INPUT »
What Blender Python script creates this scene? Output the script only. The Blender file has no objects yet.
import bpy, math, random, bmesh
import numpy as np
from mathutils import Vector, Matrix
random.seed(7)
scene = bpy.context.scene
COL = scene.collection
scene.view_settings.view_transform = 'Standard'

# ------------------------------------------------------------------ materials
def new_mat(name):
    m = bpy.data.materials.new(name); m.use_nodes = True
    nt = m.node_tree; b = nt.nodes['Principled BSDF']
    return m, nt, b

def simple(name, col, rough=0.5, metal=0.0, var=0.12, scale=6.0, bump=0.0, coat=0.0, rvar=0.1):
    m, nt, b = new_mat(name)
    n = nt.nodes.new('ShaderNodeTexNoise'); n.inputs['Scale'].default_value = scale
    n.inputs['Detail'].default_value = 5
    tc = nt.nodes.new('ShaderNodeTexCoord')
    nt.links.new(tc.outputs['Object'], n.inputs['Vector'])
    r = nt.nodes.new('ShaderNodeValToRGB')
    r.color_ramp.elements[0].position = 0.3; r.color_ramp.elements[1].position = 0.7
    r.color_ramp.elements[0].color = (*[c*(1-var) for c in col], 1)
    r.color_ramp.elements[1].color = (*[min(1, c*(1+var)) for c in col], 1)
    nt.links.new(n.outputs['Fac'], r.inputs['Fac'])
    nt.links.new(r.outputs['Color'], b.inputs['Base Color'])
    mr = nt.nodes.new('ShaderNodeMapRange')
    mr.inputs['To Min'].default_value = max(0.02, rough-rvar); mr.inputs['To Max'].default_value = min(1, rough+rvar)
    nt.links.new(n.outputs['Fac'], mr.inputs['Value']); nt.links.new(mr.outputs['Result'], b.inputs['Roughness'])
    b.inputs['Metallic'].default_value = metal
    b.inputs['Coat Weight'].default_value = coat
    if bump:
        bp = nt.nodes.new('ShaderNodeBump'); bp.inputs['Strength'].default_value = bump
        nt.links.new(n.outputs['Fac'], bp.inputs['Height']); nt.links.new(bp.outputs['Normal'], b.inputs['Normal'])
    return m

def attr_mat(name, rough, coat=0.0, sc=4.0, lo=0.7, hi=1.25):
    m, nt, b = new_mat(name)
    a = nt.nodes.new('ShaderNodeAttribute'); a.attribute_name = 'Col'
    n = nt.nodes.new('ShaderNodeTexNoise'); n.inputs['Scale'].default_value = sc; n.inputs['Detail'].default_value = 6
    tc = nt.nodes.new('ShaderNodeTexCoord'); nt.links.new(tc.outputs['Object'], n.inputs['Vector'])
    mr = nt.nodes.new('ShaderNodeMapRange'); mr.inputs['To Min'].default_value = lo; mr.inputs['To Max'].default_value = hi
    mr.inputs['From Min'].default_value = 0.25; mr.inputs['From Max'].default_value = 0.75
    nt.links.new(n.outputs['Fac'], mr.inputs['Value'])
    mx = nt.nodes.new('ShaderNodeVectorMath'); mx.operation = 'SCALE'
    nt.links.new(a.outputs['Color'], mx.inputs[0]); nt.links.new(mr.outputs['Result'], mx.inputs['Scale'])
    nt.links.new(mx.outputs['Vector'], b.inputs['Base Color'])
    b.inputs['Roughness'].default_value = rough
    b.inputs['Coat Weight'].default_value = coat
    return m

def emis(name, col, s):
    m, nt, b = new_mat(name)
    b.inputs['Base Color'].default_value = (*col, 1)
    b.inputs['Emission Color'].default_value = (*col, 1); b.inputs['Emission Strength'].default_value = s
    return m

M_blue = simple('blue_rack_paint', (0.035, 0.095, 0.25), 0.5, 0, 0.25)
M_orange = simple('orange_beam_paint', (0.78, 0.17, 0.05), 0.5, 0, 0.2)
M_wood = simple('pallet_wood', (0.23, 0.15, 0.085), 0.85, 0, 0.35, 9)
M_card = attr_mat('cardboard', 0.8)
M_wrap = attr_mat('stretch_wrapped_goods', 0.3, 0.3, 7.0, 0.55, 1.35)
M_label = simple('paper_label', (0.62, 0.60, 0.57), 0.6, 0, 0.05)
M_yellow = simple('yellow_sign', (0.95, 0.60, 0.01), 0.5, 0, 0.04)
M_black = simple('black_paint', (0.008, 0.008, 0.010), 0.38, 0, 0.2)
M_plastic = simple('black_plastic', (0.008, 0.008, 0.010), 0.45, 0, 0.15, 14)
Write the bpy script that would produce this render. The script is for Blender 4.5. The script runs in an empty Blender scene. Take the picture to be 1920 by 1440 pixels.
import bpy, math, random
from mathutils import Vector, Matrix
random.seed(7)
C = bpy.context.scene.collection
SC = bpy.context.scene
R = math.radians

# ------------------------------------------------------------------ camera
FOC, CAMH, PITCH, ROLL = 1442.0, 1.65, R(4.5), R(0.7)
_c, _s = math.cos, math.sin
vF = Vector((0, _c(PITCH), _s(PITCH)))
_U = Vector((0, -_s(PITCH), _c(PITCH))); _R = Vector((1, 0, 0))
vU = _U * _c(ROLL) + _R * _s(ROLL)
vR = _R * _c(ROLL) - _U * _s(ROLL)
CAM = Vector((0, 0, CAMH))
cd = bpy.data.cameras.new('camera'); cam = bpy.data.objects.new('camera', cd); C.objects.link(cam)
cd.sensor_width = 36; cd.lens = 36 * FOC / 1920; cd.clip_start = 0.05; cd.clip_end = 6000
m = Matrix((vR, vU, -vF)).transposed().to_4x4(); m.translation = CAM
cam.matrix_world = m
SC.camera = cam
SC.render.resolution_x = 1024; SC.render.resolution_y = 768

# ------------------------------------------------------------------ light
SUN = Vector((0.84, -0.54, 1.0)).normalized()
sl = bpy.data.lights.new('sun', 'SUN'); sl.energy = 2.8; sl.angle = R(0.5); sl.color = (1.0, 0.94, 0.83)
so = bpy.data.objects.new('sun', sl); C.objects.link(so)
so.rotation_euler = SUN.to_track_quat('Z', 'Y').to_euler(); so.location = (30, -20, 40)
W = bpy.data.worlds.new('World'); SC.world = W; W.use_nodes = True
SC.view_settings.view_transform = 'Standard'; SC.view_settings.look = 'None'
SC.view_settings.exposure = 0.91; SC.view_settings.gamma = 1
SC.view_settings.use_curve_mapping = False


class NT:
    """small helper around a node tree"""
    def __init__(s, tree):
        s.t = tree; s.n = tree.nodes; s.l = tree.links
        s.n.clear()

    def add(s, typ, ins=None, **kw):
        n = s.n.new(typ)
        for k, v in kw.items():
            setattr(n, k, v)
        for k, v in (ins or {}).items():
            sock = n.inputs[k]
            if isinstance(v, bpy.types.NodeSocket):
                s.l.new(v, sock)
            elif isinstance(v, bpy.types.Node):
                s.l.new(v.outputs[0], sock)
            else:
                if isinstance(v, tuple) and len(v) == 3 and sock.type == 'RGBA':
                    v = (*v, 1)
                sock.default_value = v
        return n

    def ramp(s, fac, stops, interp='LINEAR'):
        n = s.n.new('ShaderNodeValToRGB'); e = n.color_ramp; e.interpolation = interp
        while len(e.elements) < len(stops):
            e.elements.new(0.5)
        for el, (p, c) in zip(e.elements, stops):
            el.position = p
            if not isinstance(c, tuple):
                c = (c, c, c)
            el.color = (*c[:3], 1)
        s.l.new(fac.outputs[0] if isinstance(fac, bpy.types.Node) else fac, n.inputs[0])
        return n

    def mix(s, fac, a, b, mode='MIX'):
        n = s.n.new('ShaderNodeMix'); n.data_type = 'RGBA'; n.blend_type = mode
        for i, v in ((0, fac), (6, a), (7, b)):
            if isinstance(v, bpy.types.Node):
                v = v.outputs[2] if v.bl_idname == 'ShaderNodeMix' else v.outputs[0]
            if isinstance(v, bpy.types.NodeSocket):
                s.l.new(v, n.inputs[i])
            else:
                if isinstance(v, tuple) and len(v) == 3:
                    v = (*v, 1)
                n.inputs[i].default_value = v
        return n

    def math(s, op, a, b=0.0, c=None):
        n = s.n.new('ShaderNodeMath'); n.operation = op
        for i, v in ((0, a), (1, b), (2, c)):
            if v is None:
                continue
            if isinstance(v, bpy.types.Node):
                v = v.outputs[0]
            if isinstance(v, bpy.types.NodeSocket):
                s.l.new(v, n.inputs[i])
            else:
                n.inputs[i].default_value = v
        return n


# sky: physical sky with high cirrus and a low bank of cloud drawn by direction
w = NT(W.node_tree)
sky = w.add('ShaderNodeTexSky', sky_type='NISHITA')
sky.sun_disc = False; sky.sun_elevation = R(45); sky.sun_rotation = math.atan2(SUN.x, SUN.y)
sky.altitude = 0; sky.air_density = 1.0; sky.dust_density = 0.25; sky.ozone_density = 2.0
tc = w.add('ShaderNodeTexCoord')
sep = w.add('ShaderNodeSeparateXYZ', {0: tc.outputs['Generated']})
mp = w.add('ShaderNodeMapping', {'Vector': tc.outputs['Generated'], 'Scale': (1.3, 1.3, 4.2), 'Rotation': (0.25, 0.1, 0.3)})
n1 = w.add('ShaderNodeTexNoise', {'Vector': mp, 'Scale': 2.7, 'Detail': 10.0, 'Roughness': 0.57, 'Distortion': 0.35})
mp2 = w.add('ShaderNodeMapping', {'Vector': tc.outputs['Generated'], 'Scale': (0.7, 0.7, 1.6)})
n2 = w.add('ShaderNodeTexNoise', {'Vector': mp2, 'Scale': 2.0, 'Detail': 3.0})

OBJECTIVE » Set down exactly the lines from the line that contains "Write the bpy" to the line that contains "R = math.radians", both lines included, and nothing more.

FULL OUTPUT »
Write the bpy script that would produce this render. The script is for Blender 4.5. The script runs in an empty Blender scene. Take the picture to be 1920 by 1440 pixels.
import bpy, math, random
from mathutils import Vector, Matrix
random.seed(7)
C = bpy.context.scene.collection
SC = bpy.context.scene
R = math.radians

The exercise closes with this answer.